I am not a believer of any faith, and the most common prayer you can hear from my voice is "pass the salt". However, I claim I have the right to have my own opinion on what is worth praying for.
Praying for oneself or one's beloved relatives or friends is too selfish an occupation to deserve my attention. Praying for the world in general, for world peace, or for the human race, on the other hand, sounds a bit too ambitious for any single voice. There must be a middle ground.

And indeed there is. I think the tragedy that unfolds in the galleries below the Atacama desert in northern Chile deserves the attention of those of you who think they have other means except purely material ones to save people's lives. 33 miners are stuck 700 meters underground, in a copper and gold mine, buried by a landslide that shut off their way out. They are alive, but it will take at least four months to get them out of there, according to official estimates.

Such stories are unfortunately not so uncommon, so despite their tragedy they seldom make headlines any longer. 21st century Man still relies on sending slaves underground to dig the good stuff out.

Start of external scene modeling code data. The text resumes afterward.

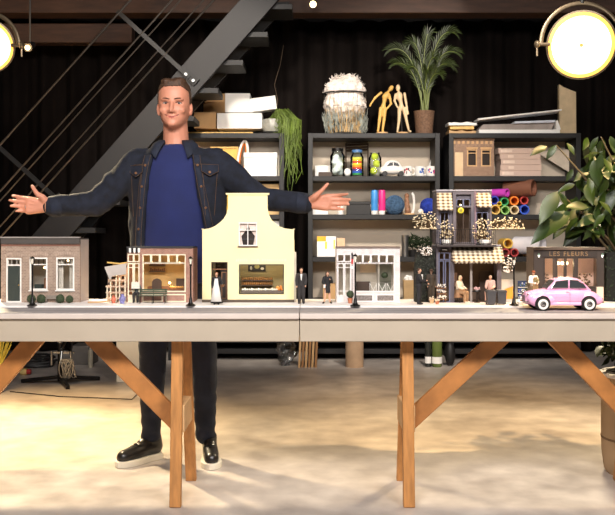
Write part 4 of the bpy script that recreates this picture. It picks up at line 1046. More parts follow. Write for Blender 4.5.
# ------------------------------------------------------------------ things on the floor at the back
def floor_at(px, Y): return (WX(px, Y), Y, 0)
t = thing('light_stand', 'folded black light stand with clamps on floor at the left', 'stand', floor_at(60, 6.25))
k = 6.25 / F
for x1, y1 in ((-0.29, 0.02), (0.26, 0.13), (0.13, -0.25)): MB().beam((0, 0, 0.05), (x1, y1, 0.016), 0.026, 0.026).build('leg', IRON, t, bev=0.003)
MB().cyl((0, 0, 0.02), (0, 0, 0.30), 0.018, n=12).build('column', IRON, t)
MB().cyl((0, 0, 0.30), (0, 0, 0.34), 0.022, n=12).build('clamp_collar', STEEL, t)
mb = MB(); mb.beam((-0.06, -0.02, 0.23), (0.11, -0.02, 0.23), 0.02, 0.012); mb.cyl((0.02, -0.05, 0.16), (0.02, -0.02, 0.26), 0.012); mb.cyl((0.09, -0.04, 0.06), (0.09, -0.04, 0.24), 0.010); mb.cyl((-0.05, -0.04, 0.14), (-0.05, -0.04, 0.24), 0.008); mb.build('clamp', STEEL, t)
MB().tube([(0.02, -0.03, 0.24), (0.07, -0.05, 0.34), (0.1, -0.04, 0.30), (0.09, -0.04, 0.22)], 0.007, 8).build('spring_arm', IRON, t)
mb = MB()
for i in range(9): mb.tube([(0.04 + 0.03 * math.cos(a + i) + i * 0.008, -0.06 + 0.01 * math.sin(i), 0.12 + 0.07 * math.sin(a)) for a in [2 * PI * q / 14 for q in range(15)]], 0.0045, 5)
mb.build('chain_loops', STEEL, t)
mb = MB(); rnd = random.Random(9)
for i in range(5): mb.tube([(0.17 * math.cos(a) * (1 + 0.1 * i % 0.3), 0.10 * math.sin(a), 0.012 + 0.018 * i + 0.008 * math.sin(3 * a + i)) for a in [2 * PI * q / 30 for q in range(31)]], 0.010, 6)
tag(mb.build('cable_coil', BLACK, None, floor_at(32, 7.05)), 'coiled black cable on the floor behind the light stand', 'cable')
t = thing('plug', 'yellow and red cable connector lying by the coiled cable', 'plug', (WX(27, 6.62), 6.62, 0.028))
MB().cyl((-0.05, 0, 0), (0.0, 0, 0), 0.026, n=14).build('plug_body', pm('yellow_plastic', (220, 190, 120), 0.5), t); MB().cyl((0.0005, 0, 0), (0.03, 0, 0), 0.02, n=14).build('red_ring', pm('red_plastic', (170, 50, 46), 0.5), t)
o = MB().box(-0.09, 0.09, 0, 0.2, 0, 0.16).build('storage_crate', pm('grey_plastic', (96, 90, 84), 0.6), None, floor_at(82, 7.15), bev=0.006); tag(o, 'low grey crate on the floor beyond the light stand', 'crate')
t = thing('paper_canister', 'pale slim canister standing beside the low grey crate', 'canister', floor_at(90.5, 7.0))
MB().lathe([(0.02, 0), (0.02, 0.15), (0.001, 0.15)], n=16).build('canister_body', pm('pale_tin', (170, 160, 140), 0.5), t); MB().lathe([(0.021, 0.1505), (0.021, 0.165), (0.001, 0.165)], n=16).build('lid', STEEL, t)
t = thing('lidded_box', 'white box column standing on floor left of the man', 'box', floor_at(127.5, 6.3)); k = 6.3 / F
MB().box(-0.083, 0.09, 0, 0.18, 0, 0.40).build('box_body', pm('warm_white_board', (238, 228, 206), 0.7, var=0.03), t, bev=0.004)
MB().box(-0.088, 0.095, -0.005, 0.185, 0.4005, 0.46).build('lid', PAPER, t, bev=0.004)
mb = MB(); rnd = random.Random(4)
for i in range(60):
    a = rnd.uniform(0, 6.28); r = rnd.uniform(0, .05)
    mb.tube([(r * math.cos(a) * 0.5, r * math.sin(a) * 0.5, 0.0), (r * math.cos(a), r * math.sin(a), 0.2), (r * math.cos(a) * 2.0 + 0.02, r * math.sin(a) * 2, rnd.uniform(0.33, 0.47))], [0.004, 0.004, 0.002], 4)
t = thing('straw_bundle', 'bundle of yellow straw standing on floor at the left edge', 'straw', floor_at(-5, 5.9)); mb.build('stalks', pm('yellow_straw', (196, 176, 66), 0.7, var=0.3), t)
MB().lathe([(0.055, 0), (0.06, 0.14), (0.052, 0.14), (0.048, 0.01), (0.001, 0.01)], n=20).build('vase', BLACK, t)
o = MB().tube([(WX(10, 5.9), 5.9, 0.006), (WX(60, 5.72), 5.72, 0.006), (WX(132, 5.62), 5.62, 0.006), (WX(140, 5.9), 5.9, 0.006), (WX(144, 6.2), 6.2, 0.006)], 0.0035, 6).build('floor_cable', BLACK, None); tag(o, 'thin dark cable lying across the floor left of the man', 'cable')
# centre
t = thing('plastic_bag', 'crumpled clear plastic sheet hanging beside cardboard sheets', 'plastic bag', floor_at(286, 7.1))
mb = MB(); mb.ell((0, 0, 0.12), (0.075, 0.06, 0.12), 40, 26)
for v in mb.bm.verts: v.co += Vector((noise.noise(v.co * 25), noise.noise(v.co * 25 + Vector((5, 0, 0))), 0)) * 0.035
for v in mb.bm.verts: v.co.z = max(0.001, v.co.z)
mb.build('film', glass('plastic_film', (225, 225, 225), 0.55, 0.12), t)
k = 7.0 / F
for i in range(6):
    lab = ['leftmost', 'second', 'third', 'fourth', 'fifth', 'rightmost'][i] + ' of the upright cardboard sheets leaning below the table'
    o = MB().box(0, 0.018, 0, 0.25, 0, 0.27).build('cardboard_sheet', [CARD, pm('dark_cardboard', (150, 108, 68), 0.85)][i % 2], None, (WX(298 + i * 3.3, 7.0), 7.0, 0)); o.rotation_euler.y = 0.05
    tag(o, lab, 'cardboard', 'upright cardboard sheets')
t = thing('cardboard_tube', 'short wide cardboard tube standing upright on floor at the centre', 'tube', floor_at(354.5, 7.05)); k = 7.05 / F
MB().loft([[Vector((r * math.cos(2 * PI * q / 28), r * math.sin(2 * PI * q / 28), z)) for q in range(28)] for r, z in ((9 * k, 0), (9 * k, 0.30), (7.6 * k, 0.30), (7.6 * k, 0.0))], cap=False).build('tube_wall', pm('tube_card', (176, 146, 116), 0.8), t)
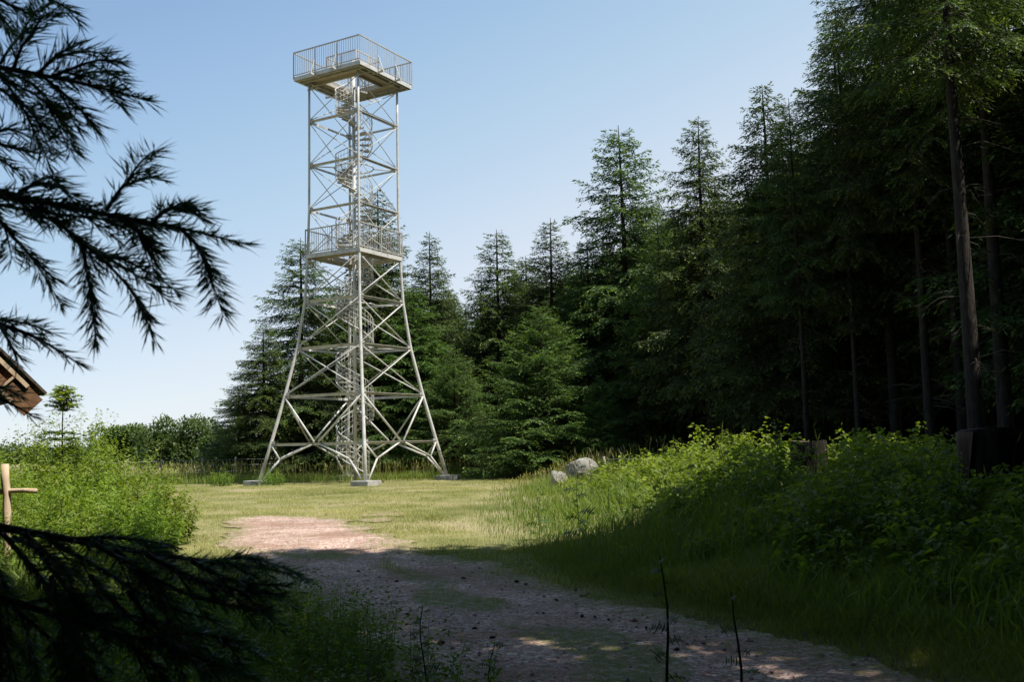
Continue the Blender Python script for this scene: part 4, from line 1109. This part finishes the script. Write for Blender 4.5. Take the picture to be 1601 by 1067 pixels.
wire_fence([(950, 30), (1085, 29), (1230, 28)], 'thin wire fence above the grass in front of the dark forest', (.62,), h=.7)

def stump(px, depth, top, bot, wpx, label, seed, bare=None, flare=1.25):
    r = random.Random(seed); pt_ = at(px, top, depth); zb = at(px, bot, depth).z - .25; R_ = wpx / F_PX * depth / 2
    t = empty('tree_stump', (pt_.x, depth, zb), label, 'tree stump')
    H_ = pt_.z - zb; n = 40; rows = 14; V = []; Fs = []
    ph = [r.uniform(0, 6.28) for _ in range(6)]
    def lob(a, h): return 1 + .05 * math.sin(3 * a + ph[0]) + .035 * math.sin(5 * a + ph[1] + h) + .02 * math.sin(11 * a + ph[2] + 2 * h)
    for j in range(rows + 1):
        h = j / rows
        for k in range(n):
            a = 2 * math.pi * k / n; rr_ = R_ * lob(a, h) * (1 + (flare - 1) * (1 - h) ** 3 - (.05 if h > .97 else 0)) * r.uniform(.985, 1.015)
            V.append((math.cos(a) * rr_, math.sin(a) * rr_, H_ * h + (.05 * R_ * math.sin(a * 2 + ph[3]) if j == rows else 0)))
    for j in range(rows):
        for k in range(n): Fs.append((j * n + k, j * n + (k + 1) % n, (j + 1) * n + (k + 1) % n, (j + 1) * n + k))
    MB().add(V, Fs).build('bark', M_stump, t, True)
    cv = [(x * .985, y * .985, z) for x, y, z in V[rows * n:]]
    cen = [(x * .5, y * .5, z * .5 + H_ * .5 - .012) for x, y, z in cv]; c0 = (0, 0, H_ - .02)
    MB().add(cv + cen + [c0], [(k, (k + 1) % n, n + (k + 1) % n, n + k) for k in range(n)] + [(n + k, n + (k + 1) % n, 2 * n) for k in range(n)]).build('cut_face', M_cut, t)
    if bare:
        a0, a1, h0 = bare; V2 = []; F2 = []; K = 8
        for j in range(9):
            h = h0 + (1.0 - h0) * j / 8
            for k in range(K + 1):
                a = a0 + (a1 - a0) * (k / K) * (.45 + .55 * j / 8 if True else 1); rr_ = R_ * (1 + .02 * math.sin(5 * a)) * (1 + (flare - 1) * (1 - h) ** 3) * 1.10
                V2.append((math.cos(a) * rr_, math.sin(a) * rr_, H_ * h - .02))
        W2 = K + 1
        for j in range(8):
            for k in range(K): F2.append((j * W2 + k, j * W2 + k + 1, (j + 1) * W2 + k + 1, (j + 1) * W2 + k))
        inner = [(x * .9, y * .9, z) for x, y, z in V2]; nV = len(V2)
        F3 = F2 + [tuple(i + nV for i in f[::-1]) for f in F2]
        rim = [8 * W2 + k for k in range(W2)]
        for a_, b_ in zip(rim[:-1], rim[1:]): F3.append((a_, b_, b_ + nV, a_ + nV))
        for j in range(8):
            F3.append((j * W2, (j + 1) * W2, (j + 1) * W2 + nV, j * W2 + nV)); F3.append((j * W2 + K, (j + 1) * W2 + K, (j + 1) * W2 + K + nV, j * W2 + K + nV))
        MB().add(V2 + inner, F3).build('bare_wood', M_barewood, t, True)
    return t
stump(1549, 12.4, 672, 806, 104, 'big dark tree stump at the right edge with a strip of bare wood', 51, bare=(math.pi * 1.02, math.pi * 1.22, .35), flare=.92)
stump(1265, 17.6, 690, 768, 55, 'small dark mossy tree stump among the bright brambles', 52)

def boulder(px, depth, py, w, h, label, seed, squash=1.0, rz=0):
    import bmesh
    bm = bmesh.new(); bmesh.ops.create_icosphere(bm, subdivisions=4, radius=1); r = random.Random(seed)
    from mathutils import noise
    planes = [Vector((r.gauss(0, 1), r.gauss(0, 1), r.gauss(0, .7))).normalized() for _ in range(9)]
    for v in bm.verts:
        n = v.co.copy(); k = 1.0
        for pn in planes:
            dd = n.dot(pn)
            if dd > .72: k = min(k, .72 / dd)
        k *= 1 + .10 * noise.noise(n * 1.7 + Vector((seed, 0, 0))) + .04 * noise.noise(n * 6)
        v.co = Vector((n.x * k * w / 2, n.y * k * w / 2 * .8, n.z * k * h))
    me = bpy.data.meshes.new('boulder'); bm.to_mesh(me); bm.free(); me.materials.append(M_rock)
    p = at(px, py, depth); o = link('boulder', me, None, (p.x, depth, p.z - h * .85)); o.rotation_euler = (0, .1, rz)
    tag(o, label, 'boulder'); return o
boulder(910, 29, 719, 1.1, .55, 'grey boulder lying in the grass below the broad young spruce', 3, rz=.3)
boulder(872, 27.8, 737, .7, .34, 'low flat rock half hidden in grass left of the grey boulder', 5, rz=1.2)
boulder(259, 24.5, 774, .16, .08, 'small pale stone at the left edge of the lawn', 6)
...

And while safety procedures and equipment have improved in the course of the last two hundred years, they are of course insufficient in some cases.

After the incident two weeks ago, the 33 men of Atacama found shelter in one of the refuges along the mine, and there they got access to oxygen and food. A probe has now reached them, and they have been able to send up a paper message with the news that they are alive and united. A wider probe will dig its way down to provide the men with more supplies, but it will take a very long time to rescue them.

Two weeks in the heat and chill of the underground shelter must have already been a strain for the miners, but four months appear an impossibly long time to spend there. So if you are short of requests for your God, think of them.